Essential Black Metal Listening: BATHORY Under the Sign of the Black Mark

As part of Black Metal History Month, we will be spotlighting classic albums that we feel are essential for any fan of black metal. This album is a part of that series. Make sure to pick up our limited edition Black Metal History Month t-shirt.

Black metal purists are often criticized for being too reductionist – too kvlt – in their views of what constitutes "true" black metal, but this attitude didn't necessarily come out of nowhere: the early history of first wave BM was largely a matter of stripping an existing aesthetic down to its core and rebuilding it from scratch… which is why seminal albums like Venom's Black Metal and Hellhammer's Apocalyptic Raids retrospectively sound like hybrids, or works-in-progress, compared to what would come to define the genre by the late 80's/early 90's. The first fully formed, unadulterated black metal album – beating Mayhem's Deathcrush to shelves by mere months – is arguably Bathory's 1987 masterpiece Under the Sign of the Black Mark.

This was nothing that frontman/mastermind Quorthon hadn't already been working toward, of course. 1984's Bathory and 1985's The Return both built upon the Venom template, though remaining much in that band's thrall (say what you will, though: even on that dusty debut Quorthon was busy cementing the template for black metal vocals; with all due respect to Cronos, King Diamond and Tom Warrior they were merely keeping the bench warm in this regard).

Under the Sign of the Black Mark begins much as the last album ended, with haggard, simplistic thrash played with energetic abandon and standard issue metal lyrics ("Massacre", "Woman of Dark Desires"), and if the album had continued in that vein it would have been no more notable than its two predecessors, great as those albums are in their own right. However, "Call From the Grave" kicks off a streak of leaner, nastier epics that recast the sound of evil in heavy metal music. Quorthon's shrieking, already spare and hands down the raspiest in the genre, turns downright maniacal here, a truly groundbreaking peal of evangelical hate. "Call From the Grave" is nothing short of the Ground Zero of Black Metal.

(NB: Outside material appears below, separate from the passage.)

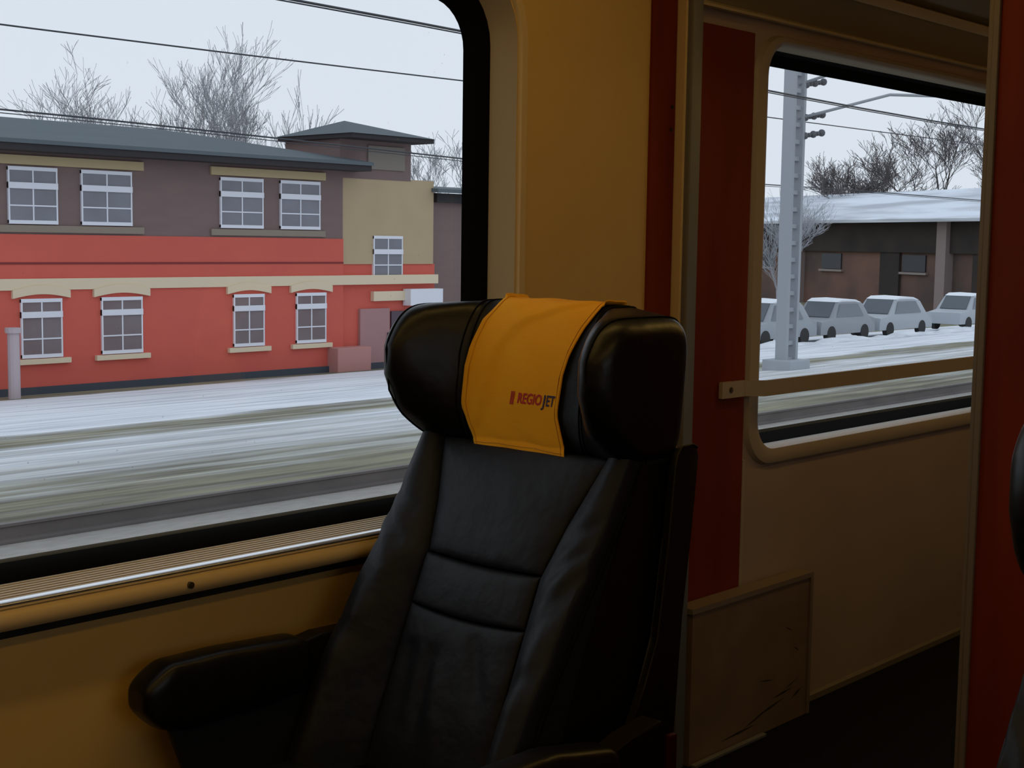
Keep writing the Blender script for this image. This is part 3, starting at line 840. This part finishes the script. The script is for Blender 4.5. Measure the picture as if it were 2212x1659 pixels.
# ---- parked cars
def lathe_car(x, y, z, L, label, body, snow=True, h=1.56):
    r = root('car', (x, y, z), label=label, cat='car', group='parked cars in front of the shed')
    bodyp = [(0, .30), (0, .62), (.05, .80), (.22*L, .92), (.34*L, h-.04), (.42*L, h), (.68*L, h-.01), (.80*L, h-.10), (.93*L, .96), (L-.03, .86), (L, .60), (L, .30)]
    bm = B()
    loops = []
    for yy, k in ((-.82, .0), (-.80, .5), (-.70, 1), (.70, 1), (.80, .5), (.82, 0)):
        loops.append([(x-L/2+px, y+yy*(1 if pz < .95 else .86), z+(.3+(pz-.3)*(.93+.07*k))) for px, pz in bodyp])
    loft(bm, loops, cap=True); b = link('body', bm, body, r, 'auto')
    bm = B()
    win = [(.27*L, .94), (.36*L, h-.12), (.66*L, h-.12), (.78*L, .96)]
    prism(bm, [(x-L/2+a, z+c) for a, c in win], 1, y-.815, y-.72)
    link('side_window', bm, mat('car_glass', (.20, .22, .25), .2), r)
    bm = B()
    loft(bm, [[(x-L/2+.225*L, y+s*.62, z+.945) for s in (-1, 1)]+[(x-L/2+.335*L, y+s*.58, z+h-.06) for s in (1, -1)], [(x-L/2+.215*L, y+s*.62, z+.955) for s in (-1, 1)]+[(x-L/2+.325*L, y+s*.58, z+h-.05) for s in (1, -1)]], cap=True)
    link('windscreen', bm, mat('car_glass', (.10, .12, .14), .2), r)
    for wx in (.19*L, .80*L):
        for s in (-1, 1):
            bm = B(); cyl(bm, (x-L/2+wx, y+s*.74, z+.31), 1, .31, .2, 20); w = link('wheel', bm, mat('tyre', (.03, .03, .03), .8), r, 'auto')
    if snow:
        bm = B()
        loft(bm, [[(x-L/2+.335*L, y-.66, z+h-.045), (x-L/2+.42*L, y-.66, z+h+.03), (x-L/2+.68*L, y-.66, z+h+.03), (x-L/2+.79*L, y-.66, z+h-.09)],
                  [(x-L/2+.335*L, y+.66, z+h-.045), (x-L/2+.42*L, y+.66, z+h+.07), (x-L/2+.68*L, y+.66, z+h+.07), (x-L/2+.79*L, y+.66, z+h-.09)]], closed_u=True, cap=True)
        link('snow_on_roof', bm, mat('roof_snow', (.85, .88, .93), .9), r)
    return r
silver = mat('silver_paint', (.33, .355, .39), .45, metal=0, spec=.4); grey = mat('grey_paint', (.29, .31, .34), .45); pale = mat('pale_paint', (.40, .43, .47), .45)
cy = 26.0
lathe_car(44.3, cy, gz(cy), 4.4, 'silver car with a snowy roof at the left edge of the far window', silver, h=1.62)
lathe_car(48.9, cy, gz(cy), 4.2, 'grey car with a snowy roof, second from the left in the far window', grey)
lathe_car(53.7, cy, gz(cy), 4.6, 'pale grey car with a snowy roof, third from the left in the far window', pale)
lathe_car(61.0, cy, gz(cy), 4.6, 'pale car after the gap, at the right edge of the far window', pale)
bm = B(); box(bm, 41, 70, 24.55, 24.72, gz(24.6), gz(24.6)+.75)
# low snow bank in front of the cars
bm.free(); bm = B()
rows = []
for k in range(45):
    x = 36+k*.7; hgt = .12+.06*math.sin(k*.9)+.05*math.sin(k*2.3)
    rows.append([(x, 23.6, gz(23.6)-.05), (x, 24.0, gz(24)+hgt*.8), (x, 24.5, gz(24.5)+hgt), (x, 25.1, gz(25.1)-.05)])
loft(bm, rows, cap=True)
tag(link('snow_bank', bm, mat('bank_snow', SNOW, .9, noise=(1.2, .4, (.6, .63, .68))), smooth=True), 'low bank of ploughed snow in front of the parked cars', 'snow bank')

# ---- catenary mast
ms_ = root('catenary_mast', (29.35, 16, gz(16)), label='grey railway mast with brackets seen through the far window', cat='mast')
MG = mat('mast_grey', (.38, .41, .45), .7)
INS = mat('insulator', (.13, .14, .16), .5)
bm = B(); 
for sx in (-.22, .22): box(bm, 29.35+sx-.05, 29.35+sx+.05, 15.85, 16.15, gz(16), 8.0)
for k in range(24):
    z = gz(16)+.2+k*.4; box(bm, 29.15, 29.55, 15.93, 16.07, z, z+.10)
link('lattice_post', bm, MG, ms_)
bm = B(); box(bm, 28.9, 29.8, 15.6, 16.4, gz(16)-.1, gz(16)+.25, .03); link('footing', bm, MG, ms_)
for z0, z1, L in ((5.05, 5.75, -3.0), (4.25, 4.80, -3.0)):
    bm = B(); tube(bm, [(29.5, 16, z0), (30.6, 14.2, z1), (31.8, 12.0, z1-.1)], .035, 8); link('bracket_arm', bm, MG, ms_, True)
for z in (5.05, 4.28, 3.85):
    bm = B()
    for k in range(5): cyl(bm, (29.62+k*.09, 15.86-k*.06, z+.02*k), 0, .085-.03*(k % 2), .05, 12)
    link('insulator', bm, INS, ms_, True)

# ---- overhead wires
WIRE = mat('wire', (.05, .055, .065), .6)
def wire(y, z, r, label, sag=.12, z2=None):
    bm = B(); pts = []
    for k in range(61):
        x = -20+k*3.0; t = ((x+20) % 60)/60
        pts.append((x, y, z+(0 if z2 is None else (z2-z)*smooth((x-8)/22))-sag*4*t*(1-t)+sag*.5))
    tube(bm, pts, r, 6)
    tag(link('overhead_wire', bm, WIRE, smooth=True), label, 'wire', 'overhead railway wires')
wire(11.8, 4.15, .017, 'thick overhead wire crossing the top right corner of the big window', .05, 3.89)
wire(11.8, 4.118, .010, 'thin overhead wire just beneath the thick topmost one', .05, 3.855)
wire(16.3, 4.10, .013, 'single thin wire crossing the sky above the bare trees', .08, 4.25)
wire(20.0, 3.33, .017, 'lowest overhead wire, just above the grey roof of the red building', .06, 2.95)
wire(20.0, 3.285, .009, 'faint wire close beneath the lowest overhead wire', .08, 2.90)

# ---- bare trees
BARK = mat('hazed_branches', (.40, .41, .44), .9); BARK2 = mat('dark_branches', (.13, .12, .125), .9)  # winter haze is put into the pale colour of the first bark
def tree(x, y, h, label, m, spread=1.0, seed=1, depth=6, tw=.012, kids=(2, 4), rt=None):
    rnd = random.Random(seed); base = Vector((x, y, gz(y)-.05))
    bt, bw = B(), B()
    def grow(bm, p, d, L, r, lev):
        n = 3; pts = [p]; q = p; dd = d.copy()
        for k in range(n):
            dd = (dd+Vector((rnd.uniform(-1, 1), rnd.uniform(-1, 1), rnd.uniform(-.4, .7)))*.16).normalized()
            q = q+dd*L/n; pts.append(q)
        r2 = max(tw*.5, r*.62)
        tube(bm, pts, [r+(r2-r)*k/n for k in range(n+1)], 6 if lev < 2 else 3, cap=lev < 2)
        if lev >= depth: return
        for _ in range(rnd.randint(*kids)):
            k = rnd.choice((1, 2, 3, 3)); a = rnd.uniform(0, 2*PI); s = rnd.uniform(.35, .95)*spread
            nd = (dd+Vector((math.cos(a)*s, math.sin(a)*s, rnd.uniform(-.1, .35)))).normalized()
            grow(bw, pts[k], nd, L*rnd.uniform(.62, .82), r2*rnd.uniform(.6, .85), lev+1)
    grow(bt, base, Vector((0, 0, 1)), h*.27, rt or h*.016, 0)
    r = root('bare_tree', base, label=label, cat='tree', group='leafless winter trees')
    link('trunk', bt, m, r, True); link('branches', bw, m, r)
tree(25.0, 40, 12.0, 'leafless bushy tree at the left, behind the long grey roof', BARK, 1.05, 3, 6, .015, (3, 4))
tree(28.4, 41, 13.6, 'shorter leafless tree just left of and partly behind the tallest one', BARK, .75, 5, 6, .015, (3, 4))
tree(30.8, 40, 12.6, 'tallest leafless tree, rising above the middle of the long grey roof', BARK, .6, 8, 6, .015, (3, 4))
tree(34.4, 42, 11.6, 'thin leafless tree showing just behind the left of the tower roof', BARK, .4, 13, 5, .018, (3, 4))
tree(43.5, 40, 11.5, 'leafless tree against the window frame, right of the tower', BARK, .8, 21, 6, .02, (3, 4))
tree(48.6, 28.2, 7.4, 'grey tree in front of the snowy roof at the left of the far window', BARK, .85, 31, 6, .011, (3, 4), rt=.085)
tree(102.6, 56.3, 13.4, 'low dark tree rising first behind the snowy shed roof', BARK2, 1.1, 41, 6, .035, (3, 4))
tree(103, 53, 14.5, 'dark spreading tree, second behind the snowy shed roof', BARK2, 1.1, 43, 6, .035, (3, 4))
tree(109, 50, 18.5, 'tall dark tree, third behind the snowy shed roof', BARK2, .95, 47, 6, .035, (3, 4))
tree(114, 47, 20.5, 'tallest dark tree, at the right edge of the far window', BARK2, .9, 53, 6, .035, (3, 4))

# =================================================================== LIGHT
wd = bpy.data.worlds.new('overcast'); sc.world = wd; wd.use_nodes = True
nt = wd.node_tree; bg = nt.nodes['Background']
tc = nt.nodes.new('ShaderNodeTexCoord'); sp = nt.nodes.new('ShaderNodeSeparateXYZ'); mr = nt.nodes.new('ShaderNodeMapRange')
rp = nt.nodes.new('ShaderNodeValToRGB')
nt.links.new(tc.outputs['Generated'], sp.inputs[0]); nt.links.new(sp.outputs['Z'], mr.inputs['Value'])
mr.inputs['From Min'].default_value = -.1; mr.inputs['From Max'].default_value = .5
nt.links.new(mr.outputs[0], rp.inputs[0])
rp.color_ramp.elements[0].color = (.84, .89, .97, 1); rp.color_ramp.elements[1].color = (.80, .87, .97, 1)
nt.links.new(rp.outputs[0], bg.inputs['Color']); bg.inputs['Strength'].default_value = 1.0

# ceiling lamps of the coach (warm, dim), plus added aisle and corridor lamps
LAMP = bpy.data.materials.new('warm_diffuser'); LAMP.use_nodes = True
em = LAMP.node_tree.nodes['Principled BSDF']; em.inputs['Base Color'].default_value = (.8, .7, .5, 1)
em.inputs['Emission Color'].default_value = (1, .62, .16, 1); em.inputs['Emission Strength'].default_value = 5.0
def lamp(x0, x1, y0, y1, z, label, strength_mat=LAMP, light_blocker=0):
    r = root('ceiling_lamp', ((x0+x1)/2, (y0+y1)/2, z), label=label, cat='lamp', group='ceiling lamps of the coach')
    bm = B(); box(bm, x0-.02, x1+.02, y0-.02, y1+.02, z-.018, z, .003); link('housing', bm, CREAM2, r)
    bm = B(); box(bm, x0, x1, y0, y1, z-.030, z-.018, .004); link('diffuser', bm, strength_mat, r)
    if light_blocker:  # side plates added to block lamp light towards the cove
        for ya_ in (y0-.008, y1+.003):
            bm = B(); box(bm, x0, x1, ya_, ya_+.005, z-light_blocker, z-.018); link('light_blocker', bm, DMETAL, r)
lamp(-1.2, 2.4, -.67, -.57, ZC-.001, 'long warm lamp on the ceiling along the window side of the seats')
lamp(-1.8, 1.9, -1.92, -1.80, ZC-.001, 'warm added fill lamp on the ceiling along the aisle side')  # unseen lamp added to fill in the wall under the window
lamp(2.9, 5.6, -.68, -.56, 2.0295, 'warm unseen lamp with added side skirts on the ceiling of the side corridor', light_blocker=.095)  # unseen lamp put in to brighten the corridor; skirts spare the cove

# =================================================================== CAMERA
cam = bpy.data.cameras.new('camera'); co = bpy.data.objects.new('camera', cam); COL.objects.link(co)
f, yaw, pitch, roll = 3020.386, .829158465, .101259905, .0140459801
cam.sensor_fit = 'HORIZONTAL'; cam.sensor_width = 36; cam.lens = f/2212*36
cam.clip_start = .02; cam.clip_end = 600
fw = Vector((math.sin(yaw)*math.cos(pitch), math.cos(yaw)*math.cos(pitch), -math.sin(pitch)))
rt = Vector((math.cos(yaw), -math.sin(yaw), 0)); up = rt.cross(fw)
r_ = rt*math.cos(roll)+up*math.sin(roll); u_ = -rt*math.sin(roll)+up*math.cos(roll)
M = Matrix((( r_.x, u_.x, -fw.x, 0), (r_.y, u_.y, -fw.y, -1.9), (r_.z, u_.z, -fw.z, 1.23), (0, 0, 0, 1)))
co.matrix_world = M
sc.camera = co

sc.view_settings.view_transform = 'Standard'; sc.view_settings.look = 'None'
sc.view_settings.exposure = 0; sc.view_settings.gamma = 1; sc.view_settings.use_curve_mapping = False
cy_ = sc.cycles
cy_.use_denoising = True
try: cy_.denoiser = 'OPENIMAGEDENOISE'
except Exception: pass
cy_.max_bounces = 10; cy_.diffuse_bounces = 6; cy_.glossy_bounces = 4; cy_.transparent_max_bounces = 12
cy_.sample_clamp_indirect = 4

Seemingly reinvigorated by the cathartic unburdening of "Call From the Grave", Quorthon backtracks to primitive thrash for "Equimanthorn", though his vocals continue to pioneer new forms of unhinged savagery. The spiraling ascent of the closing guitar solo caps an effort that seemingly takes the band's initial sound to its logical conclusion, abandoning it moments later on a track that telegraphs the epic sound that would come to be Quorthon's pet for the remainder of the decade: "Enter the Eternal Fire".

It may sound ridiculous to refer to something so filthy and raw "mature", but as counterintuitive as it may be it's the very well-rounded nature of Under the Sign of the Black Mark that makes it a sort of Rosetta Stone for black metal to come. Frankly, "raw" was the only adjective truly connecting much of what is considered early (or proto-) black metal, though I guess a fondness for the underworld certainly didn't hurt, but it took until this third Bathory LP before the genre saw a true, finished product: frantic blast beats and hyper-violent shrieks here ("Chariot of Fire", "Of Doom") coupled with slower, epic riffs defiantly at odds with the melodic penchant of contemporary trad/power metal while, at most, barely even nodding in the direction of Sabbath/Candlemass-derived doom.

Three months later, Deathcrush would arrive – although hardly anyone actually heard it at the time – and further up the ante on extremity in heavy metal. Quorthon would merely shrug his shoulders and, as a response,  invent Viking metal the next year instead.